Elections: Local officials get nods in statewide races; voters pass propositions 13 and 14

Posted: June 9, 2010 10:48 p.m.
Updated: June 10, 2010 7:30 a.m.

Meg Whitman, left center, winner of the Republican nomination for governor of California, and Carly Fiorina, the GOP nominee for the U.S. Senate from California, are joined by Lt. Gov. Abel Maldonado, left, and California state Sen. Tony Strickland as they celebrate at a post-primary election celebration in Anaheim on Wednesday.

The two state senators who represent the Santa Clarita Valley both have a shot at statewide offices in November, according to Wednesday's final vote tallies from the California primary election.

Sen. Tony Strickland, who represents parts of the west and central Santa Clarita Valley, won the Republican nomination for state controller in Tuesday's election.

Sen. George Runner, whose district encompasses the rest of the Santa Clarita Valley, won the Republican nomination for the Board of Equalization District 2 seat.

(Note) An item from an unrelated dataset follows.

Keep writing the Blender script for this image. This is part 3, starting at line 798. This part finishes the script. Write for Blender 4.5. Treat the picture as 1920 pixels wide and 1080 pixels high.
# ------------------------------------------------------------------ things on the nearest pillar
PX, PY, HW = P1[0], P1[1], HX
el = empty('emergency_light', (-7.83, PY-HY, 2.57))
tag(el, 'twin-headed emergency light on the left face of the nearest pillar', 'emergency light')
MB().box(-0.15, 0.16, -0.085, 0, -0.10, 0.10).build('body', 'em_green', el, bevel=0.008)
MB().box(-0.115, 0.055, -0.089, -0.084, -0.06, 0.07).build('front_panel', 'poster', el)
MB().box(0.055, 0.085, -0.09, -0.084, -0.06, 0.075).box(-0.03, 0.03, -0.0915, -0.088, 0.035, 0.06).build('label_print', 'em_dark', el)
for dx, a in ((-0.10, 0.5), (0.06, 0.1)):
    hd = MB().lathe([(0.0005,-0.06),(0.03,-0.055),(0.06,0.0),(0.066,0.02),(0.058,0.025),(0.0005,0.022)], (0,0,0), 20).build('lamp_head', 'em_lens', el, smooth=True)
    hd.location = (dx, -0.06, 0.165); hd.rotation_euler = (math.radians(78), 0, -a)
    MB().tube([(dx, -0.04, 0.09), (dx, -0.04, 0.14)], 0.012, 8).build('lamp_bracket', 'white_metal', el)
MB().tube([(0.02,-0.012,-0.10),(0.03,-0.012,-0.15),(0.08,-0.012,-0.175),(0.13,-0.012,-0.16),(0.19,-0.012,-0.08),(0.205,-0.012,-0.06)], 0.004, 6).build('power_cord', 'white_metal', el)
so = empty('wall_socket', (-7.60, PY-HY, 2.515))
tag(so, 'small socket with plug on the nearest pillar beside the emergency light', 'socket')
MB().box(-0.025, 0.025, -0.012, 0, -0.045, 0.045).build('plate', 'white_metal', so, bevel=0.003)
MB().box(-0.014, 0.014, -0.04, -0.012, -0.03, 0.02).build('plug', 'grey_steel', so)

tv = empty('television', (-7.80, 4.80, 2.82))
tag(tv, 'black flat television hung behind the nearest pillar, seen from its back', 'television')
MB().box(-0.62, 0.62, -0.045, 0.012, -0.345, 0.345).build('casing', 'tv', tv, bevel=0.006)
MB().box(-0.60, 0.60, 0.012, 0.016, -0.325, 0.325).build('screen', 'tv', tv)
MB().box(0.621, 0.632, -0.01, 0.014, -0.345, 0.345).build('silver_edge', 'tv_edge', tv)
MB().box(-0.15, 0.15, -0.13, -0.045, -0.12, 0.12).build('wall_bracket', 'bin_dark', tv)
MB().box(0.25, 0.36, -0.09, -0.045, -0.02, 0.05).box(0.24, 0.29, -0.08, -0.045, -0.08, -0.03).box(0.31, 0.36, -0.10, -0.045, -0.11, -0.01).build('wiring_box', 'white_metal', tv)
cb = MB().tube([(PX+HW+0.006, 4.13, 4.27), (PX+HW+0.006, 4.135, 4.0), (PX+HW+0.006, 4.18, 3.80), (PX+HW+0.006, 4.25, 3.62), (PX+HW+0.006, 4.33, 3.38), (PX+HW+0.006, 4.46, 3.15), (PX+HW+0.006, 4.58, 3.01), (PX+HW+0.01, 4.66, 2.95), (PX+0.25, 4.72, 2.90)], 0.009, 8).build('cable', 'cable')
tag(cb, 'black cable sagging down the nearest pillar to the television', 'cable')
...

Strickland, who emerged from the primary race with nearly 60 percent of the Republican vote, will face Democratic incumbent John Chiang in November. Chiang beat Strickland in a race for the Controller's Office in 2006.

The Republican senator celebrated election night with the Meg Whitman camp at the Universal City Hilton Hotel. He said Whitman, who won the Republican gubernatorial race, asked him to seek the office again.

"I believe (I), as controller, and Whitman at the top are going to be the team that turns this state around," Strickland said Tuesday night, criticizing Chiang for what he called a lack of leadership.

Runner bested a field of three other Republican candidates and received nearly 36 percent of the total votes cast.

He will face Democrat Chris Parker in the November election.

"I am honored to have won the Republican nomination for California's tax board," Runner said in a statement issued Wednesday.

"My work as a taxpayer advocate resonated with taxpayers throughout the state who demand and deserve fair representation on their tax board. I look forward to the November elections."

Two measures fail
Statewide, voters dumped two ballot measures supported by businesses - Proposition 16, which would have required a two-thirds voter approval before local governments could provide electricity to new customers - and Proposition 17, which would permit companies to reduce or increase the cost of auto insurance depending on the driver's history of continuous coverage.

Proposition 16 was funded by Pacific Gas & Electric.

Proposition 17 was put on the ballot by Mercury Insurance to overturn a state law prohibiting insurance companies from considering a driver's insurance history to set rates.

It also would have allowed loyalty discounts to follow customers if they switch insurance companies.

Open primaries OKed
Proposition 14, the open-primary initiative, passed by 54 percent of the vote.

Pundits saw it as an indictment of dysfunction among California's political parties and a way to change government. It will allow voters to cast ballots for any candidates in a primary election.

"Californians hate their state's politics, and they are looking for measures to change it," said Jack Pitney, a political science professor at Claremont McKenna College.

Still, it's doubtful Proposition 14 will be the panacea to political stalemate in Sacramento, he added.

One of five initiatives on the ballot, Proposition 14 was backed by Gov. Arnold Schwarzenegger, who has long argued that centrist candidates rarely win primaries dominated by party activists.

He praised voters for "bringing real accountability to government and putting the people back in charge of the politicians."

The open-primary measure was opposed by California's Republican and Democratic parties. Officials complained it would give well-funded special interests the greatest sway over the election process and leave candidates beholden to big-money donors, not voters.

Third parties feared their candidates would be shut out of general elections because minor candidates typically draw fewer votes.

Other ballot measures
Despite their willingness to reform primaries, voters defeated Proposition 15, a measure to experiment with public funding of political campaigns.

Voters overwhelmingly adopted Proposition 13, which exempts earthquake safety improvements from property taxes.